I like to think of myself as a rational, thinking, reality-based human being. I don’t believe in effects without cause. I believe in personal responsibility. I believe in solving a problem using hard science based on hard evidence. I believe that society is best served with that kind of thinking. Somehow, though, all that goes out the window when it comes to running my own life.
As a rule, a living organism does whatever it can to assure survival. That is the first order of business for all life because without making that effort, life would cease to exist. Much of the effort made to survive is a based on the pain/pleasure, stimulus/response cycle. If you are in pain you do whatever you can to alleviate that pain. If you are a hungry lion, you go find an antelope to kill and eat. If you are an antelope, you look out for lions because being eaten is painful, to say the least.
Human beings aren’t wired quite as tightly as most other creatures on this earth. Oh sure, if we stick our hand into a fire the pain will cause us to pull it out, but we are also capable of pouring gasoline over ourselves and lighting ourselves on fire. Surely a lion or an antelope would watch that and think, “What the hell?”
So it is with our personal health – both physical and mental. In spite of hard evidence and painful personal experience, we can somehow ignore it all and continue behaving in a way that will only lead to self destruction. It truly is amazing that we have that capability. More than amazing, it is distressing. It calls into question our real capacity for rational thought, and I have to admit that I find myself in that situation.

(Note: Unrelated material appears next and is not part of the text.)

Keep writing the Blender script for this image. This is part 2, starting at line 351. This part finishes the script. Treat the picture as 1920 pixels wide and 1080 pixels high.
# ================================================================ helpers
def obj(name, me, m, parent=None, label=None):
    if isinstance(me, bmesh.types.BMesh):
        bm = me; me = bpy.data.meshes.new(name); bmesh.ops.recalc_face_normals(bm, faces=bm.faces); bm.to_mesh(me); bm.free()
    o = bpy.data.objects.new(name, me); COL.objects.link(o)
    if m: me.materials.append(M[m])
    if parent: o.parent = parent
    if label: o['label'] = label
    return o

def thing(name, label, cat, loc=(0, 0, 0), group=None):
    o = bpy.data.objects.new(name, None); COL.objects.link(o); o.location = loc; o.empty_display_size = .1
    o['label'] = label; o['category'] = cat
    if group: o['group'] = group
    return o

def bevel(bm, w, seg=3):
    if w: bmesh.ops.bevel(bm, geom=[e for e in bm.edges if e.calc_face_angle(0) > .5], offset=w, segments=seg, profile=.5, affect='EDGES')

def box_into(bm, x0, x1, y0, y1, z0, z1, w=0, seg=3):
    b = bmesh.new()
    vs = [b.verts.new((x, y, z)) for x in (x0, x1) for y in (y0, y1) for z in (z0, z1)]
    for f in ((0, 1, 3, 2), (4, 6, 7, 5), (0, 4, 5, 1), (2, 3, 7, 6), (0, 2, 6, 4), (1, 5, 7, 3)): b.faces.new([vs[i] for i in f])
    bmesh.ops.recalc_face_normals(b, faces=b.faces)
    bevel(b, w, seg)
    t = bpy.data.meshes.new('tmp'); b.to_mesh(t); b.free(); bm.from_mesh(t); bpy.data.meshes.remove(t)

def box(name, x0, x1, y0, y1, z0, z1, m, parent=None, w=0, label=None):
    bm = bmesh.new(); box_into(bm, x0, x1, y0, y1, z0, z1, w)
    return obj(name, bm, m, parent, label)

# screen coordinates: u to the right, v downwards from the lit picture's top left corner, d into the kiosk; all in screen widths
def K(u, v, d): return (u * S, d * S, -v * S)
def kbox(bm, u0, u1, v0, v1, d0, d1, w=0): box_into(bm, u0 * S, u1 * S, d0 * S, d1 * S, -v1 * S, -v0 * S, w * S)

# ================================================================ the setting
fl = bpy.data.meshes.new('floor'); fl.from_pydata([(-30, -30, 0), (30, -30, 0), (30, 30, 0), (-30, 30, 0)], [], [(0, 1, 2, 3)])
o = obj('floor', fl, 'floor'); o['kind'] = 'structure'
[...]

There is no one that can grow old and retain one-hundred percent of their youthful bodily capacities. Given that obvious fact, would it also not be obvious that we should do everything that we can to delay the onset of any physical disability? Obvious, yes, but far from enabling, as I can personally attest. With old knees that have worn out, an aching back and rapidly vanishing strength and flexibility, you would think that weight loss and physical conditioning would be a priority. Well, the human brain inside my head doesn’t seem to be able to act on that.
It’s not a matter of rational thinking or lack of knowledge. I know what I should be doing and I know the consequences of not doing it, but somehow I cannot motivate myself to act. You would think that the pain that results from not acting would be sufficient to stimulate the response that would go far in relieving that pain, but once again, the human mind is capable of pitting the human body against itself.
Perhaps it is a matter of warring factions. While my body says, “Hey! Take better care of me. Lose some weight, get some exercise, eat better,” my mind is saying, “Hey, you’re depressed about your life, go ahead and eat what you want and blank out your emotions by mindlessly planting yourself in front of the television. Who needs exercise?” I’m afraid my mind has been winning.
The truth is that I’m sick of this war, but I can’t seem to facilitate a truce between the factions. Is this to be a war to the death? Well, technically, yes – I can’t get around that. The real question is how much more quickly that death will come without finding a reasonable compromise between my mind and my body. On the other hand, I have always found that in a conflict, compromise almost always means that both sides have lost, and I know that my body should not give up the fight for health, in spite of all the propaganda my mind throws at it.
I really do not want to spend the rest of my life, however much time that might be, in physical pain and suffering because of the frailties of my mind. Whether I can allow my mind to let go of the many issues that drive it close to the edge of insanity is questionable, but the results of not doing so are inevitable. In the end, as is usually the case, my life is pretty much in my own hands. What a sorry place for it to be.